These days, lawyers are increasingly incorporating technology into their law practices. However, even in 2017, not all lawyers fully embrace technology. But, interestingly enough, most lawyers nevertheless use mobile devices. It’s a peculiar dichotomy that has existed for years now.

Starting in the early 2000s, lawyers had the reputation for being “crackberry addicts,” and for good reason. Lawyers, especially large firm lawyers, seemed to be perpetually attached to their Blackberrys. In large part, the reason for Blackberry’ popularity with lawyers was 24/7 availability and access to emails.

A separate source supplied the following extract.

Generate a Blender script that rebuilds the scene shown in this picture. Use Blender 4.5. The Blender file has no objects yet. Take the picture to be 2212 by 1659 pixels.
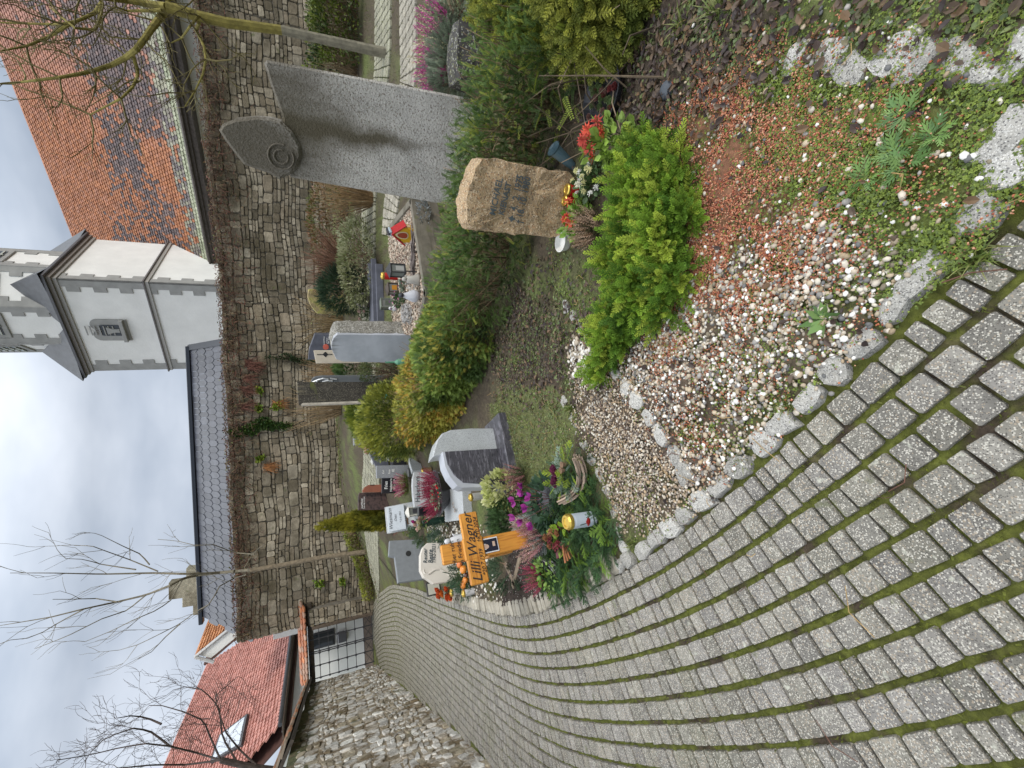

When the iPhone was released in 2007, the gradual shift from Blackberrys to full-fledged smartphones began. The 24/7 access to information that lawyers enjoyed was amplified when smartphones were combined with the power of cloud computing. Using tools like legal practice management software, lawyers could now view more than just emails on their devices. Lawyers could also access documents, case-related information, client communications, and more. Mobile computing made it possible for lawyers to practice law from virtually anywhere, giving them more convenience and flexibility.

So it’s not surprising that according to the to the results from the American Bar Association’s latest Legal Technology Survey Report, mobile lawyering is more popular than ever in 2017.  Nearly all lawyers surveyed (94%) reported “regularly or occasionally using a mobile device for law- related tasks at home.” Interestingly lawyers’ use of mobile devices varied by practice area, with employment/labor lawyers leading the way at 87%, followed by intellectual property lawyers at 81%, and litigation attorneys at 80%.

Using mobile devices while in transit is also popular with lawyers, with 91% reporting that they do so. Of those lawyers, litigation attorneys were most likely to use mobile devices in transit at 44%, followed by intellectual property lawyers at 38% and commercial lawyers, also at 38%. Employment/labor lawyers followed closely behind at 37%.

Interestingly, mobile devices were the most popular computing device used by lawyers when in their office, with 70% using smartphones at work. 66% reported using desktop computers in their office, 51% used laptop computers, 25% used tablets, and less than 1% used e-readers. Solo attorneys were the most likely to use laptops at work, at 61%.